▸ Task objective
Repeat the listing below word for word, stopping after the line that contains "part(b, 'connector', M['white_plastic'], cb)".

------ Data extract ------

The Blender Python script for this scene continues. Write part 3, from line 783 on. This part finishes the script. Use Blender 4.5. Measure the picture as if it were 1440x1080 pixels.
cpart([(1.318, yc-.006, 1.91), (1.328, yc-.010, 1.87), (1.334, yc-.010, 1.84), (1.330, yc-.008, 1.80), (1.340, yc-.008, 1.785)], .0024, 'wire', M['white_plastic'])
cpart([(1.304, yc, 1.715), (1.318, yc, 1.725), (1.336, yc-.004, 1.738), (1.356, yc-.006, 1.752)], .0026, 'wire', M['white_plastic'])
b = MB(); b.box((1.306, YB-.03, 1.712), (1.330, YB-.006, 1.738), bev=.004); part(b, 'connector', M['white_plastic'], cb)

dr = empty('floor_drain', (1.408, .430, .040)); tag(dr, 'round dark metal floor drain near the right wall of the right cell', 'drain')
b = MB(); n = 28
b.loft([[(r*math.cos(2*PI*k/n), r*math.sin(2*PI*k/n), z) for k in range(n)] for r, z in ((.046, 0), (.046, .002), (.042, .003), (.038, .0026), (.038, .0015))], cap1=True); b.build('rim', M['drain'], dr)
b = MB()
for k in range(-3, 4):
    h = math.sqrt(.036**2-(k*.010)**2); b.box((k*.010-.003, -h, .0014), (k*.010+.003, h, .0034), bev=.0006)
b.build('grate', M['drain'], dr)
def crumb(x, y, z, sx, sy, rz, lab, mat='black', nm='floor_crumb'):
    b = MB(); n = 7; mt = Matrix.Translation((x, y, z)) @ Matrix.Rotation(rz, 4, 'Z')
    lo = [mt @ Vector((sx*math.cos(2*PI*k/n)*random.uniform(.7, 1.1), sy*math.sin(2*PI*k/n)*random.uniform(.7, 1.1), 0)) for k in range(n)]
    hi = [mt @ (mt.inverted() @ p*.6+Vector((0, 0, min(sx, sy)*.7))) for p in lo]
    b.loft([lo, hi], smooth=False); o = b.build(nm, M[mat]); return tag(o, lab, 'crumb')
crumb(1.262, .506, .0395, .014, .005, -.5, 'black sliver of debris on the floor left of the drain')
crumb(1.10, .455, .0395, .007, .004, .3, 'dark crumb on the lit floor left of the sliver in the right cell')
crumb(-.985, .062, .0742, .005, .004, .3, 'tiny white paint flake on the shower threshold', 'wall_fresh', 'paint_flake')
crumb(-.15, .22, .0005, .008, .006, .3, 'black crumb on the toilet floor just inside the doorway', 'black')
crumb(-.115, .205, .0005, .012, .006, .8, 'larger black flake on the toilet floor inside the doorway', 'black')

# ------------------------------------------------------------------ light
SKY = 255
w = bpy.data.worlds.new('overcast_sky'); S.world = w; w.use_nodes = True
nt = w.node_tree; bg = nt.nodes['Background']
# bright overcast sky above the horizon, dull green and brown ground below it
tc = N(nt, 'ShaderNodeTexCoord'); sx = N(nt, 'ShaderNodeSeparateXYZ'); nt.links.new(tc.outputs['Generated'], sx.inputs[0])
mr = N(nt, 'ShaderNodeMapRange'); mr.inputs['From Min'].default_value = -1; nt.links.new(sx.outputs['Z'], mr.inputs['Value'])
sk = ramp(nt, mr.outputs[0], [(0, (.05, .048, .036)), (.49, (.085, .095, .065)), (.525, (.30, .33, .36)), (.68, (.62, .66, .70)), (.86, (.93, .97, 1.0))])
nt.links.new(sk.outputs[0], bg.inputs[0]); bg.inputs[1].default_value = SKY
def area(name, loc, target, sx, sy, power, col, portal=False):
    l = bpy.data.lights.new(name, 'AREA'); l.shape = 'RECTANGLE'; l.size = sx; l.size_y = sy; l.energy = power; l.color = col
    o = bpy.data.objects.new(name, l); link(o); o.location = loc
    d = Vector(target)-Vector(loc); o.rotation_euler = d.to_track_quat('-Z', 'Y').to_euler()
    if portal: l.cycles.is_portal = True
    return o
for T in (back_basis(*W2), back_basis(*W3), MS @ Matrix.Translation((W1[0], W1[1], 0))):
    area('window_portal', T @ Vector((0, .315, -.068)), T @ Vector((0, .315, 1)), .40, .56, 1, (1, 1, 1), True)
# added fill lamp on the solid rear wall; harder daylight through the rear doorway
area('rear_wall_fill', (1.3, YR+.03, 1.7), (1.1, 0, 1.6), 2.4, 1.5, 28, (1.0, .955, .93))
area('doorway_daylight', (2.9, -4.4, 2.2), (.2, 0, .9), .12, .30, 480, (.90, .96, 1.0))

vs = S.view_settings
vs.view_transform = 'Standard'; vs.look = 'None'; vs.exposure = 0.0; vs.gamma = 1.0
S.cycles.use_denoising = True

------

▸ Response to this task
The Blender Python script for this scene continues. Write part 3, from line 783 on. This part finishes the script. Use Blender 4.5. Measure the picture as if it were 1440x1080 pixels.
cpart([(1.318, yc-.006, 1.91), (1.328, yc-.010, 1.87), (1.334, yc-.010, 1.84), (1.330, yc-.008, 1.80), (1.340, yc-.008, 1.785)], .0024, 'wire', M['white_plastic'])
cpart([(1.304, yc, 1.715), (1.318, yc, 1.725), (1.336, yc-.004, 1.738), (1.356, yc-.006, 1.752)], .0026, 'wire', M['white_plastic'])
b = MB(); b.box((1.306, YB-.03, 1.712), (1.330, YB-.006, 1.738), bev=.004); part(b, 'connector', M['white_plastic'], cb)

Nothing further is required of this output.